Explanation: List A is 1->9->1->2->4 and list B is 3->2->4; the shared tail starts at value 2, so the first intersection node is 2.

Input: ([2], [1, 5], [])

Expected Output: None

Explanation: Empty shared tail means the lists do not intersect: A is 2 and B is 1->5, ending in their own nulls.

Input: ([], [], [8, 9])

Expected Output: 8

Explanation: Both prefixes are empty, so both heads ARE the shared tail 8->9; the first (and entire) shared node is 8.

Input: ([1, 2, 3, 4, 5], [], [])

Expected Output: None

Explanation: List B is empty (no nodes) and there is no shared tail, so there is nothing to intersect; return None.

Input: ([], [7, 7], [])

Expected Output: None

Explanation: List A is empty and the shared tail is empty, so no intersection exists even though B has repeated values.

Input: ([4, 1, 8, 4, 5], [5, 6, 1, 8, 4, 5], [])

Expected Output: None

Explanation: Both lists contain equal values (...,1,8,4,5) but share no physical node because the shared tail is empty; identity comparison correctly returns None, whereas a value comparison would wrongly report a match.

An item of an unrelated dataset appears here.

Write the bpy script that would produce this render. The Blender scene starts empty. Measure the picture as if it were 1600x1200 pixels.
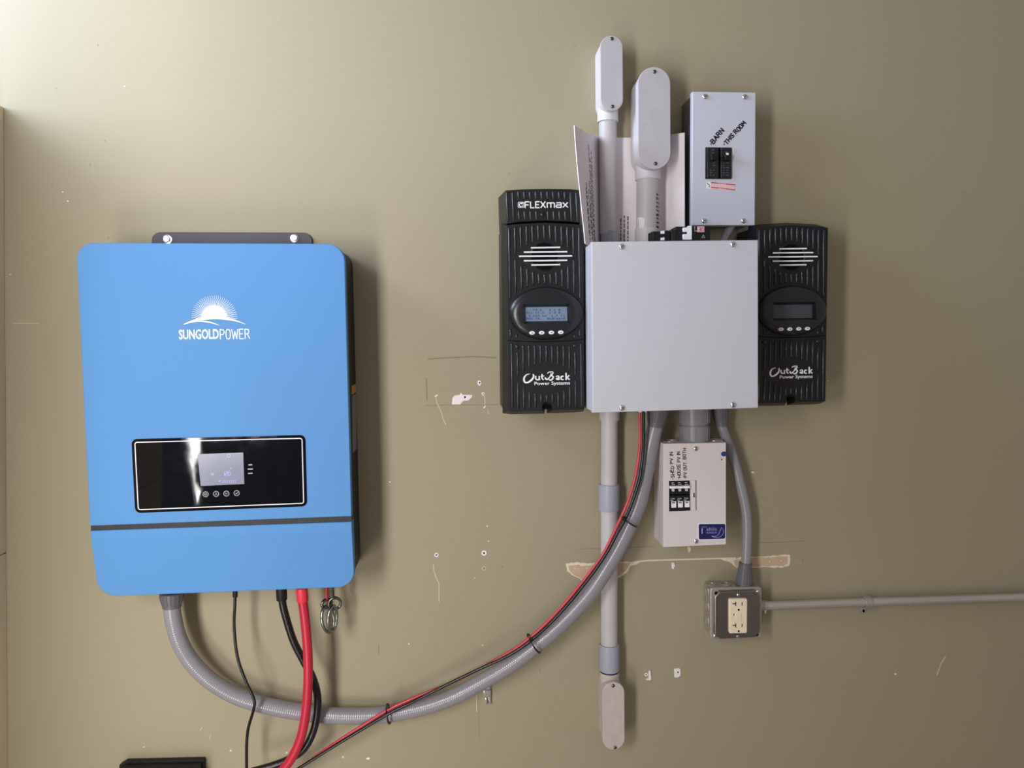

Input: ([1000000], [], [-3])

Expected Output: -3

Explanation: List A is 1000000->-3 and list B is just the shared tail -3; the first shared node has value -3, exercising large and negative values.

Hints

Comparing nodes by value is wrong: two lists can contain identical values yet never share a physical node. You must compare by node identity.
If the lists have lengths m and n, the part after the intersection has the same length for both. The difference m - n comes entirely from the unique prefixes.
Two-pointer trick: walk pointer A through list A then continue into list B, and pointer B through list B then into list A. Both travel m + n steps, so they align at the first shared node — or both hit null together when there is no intersection.
Handle the empty-list case first: if either reconstructed list is empty, there can be no intersection.

Quick Overview

This question evaluates a candidate's ability to manipulate singly linked lists, reason about pointer and reference equality between nodes, and perform algorithmic analysis of time and space trade-offs.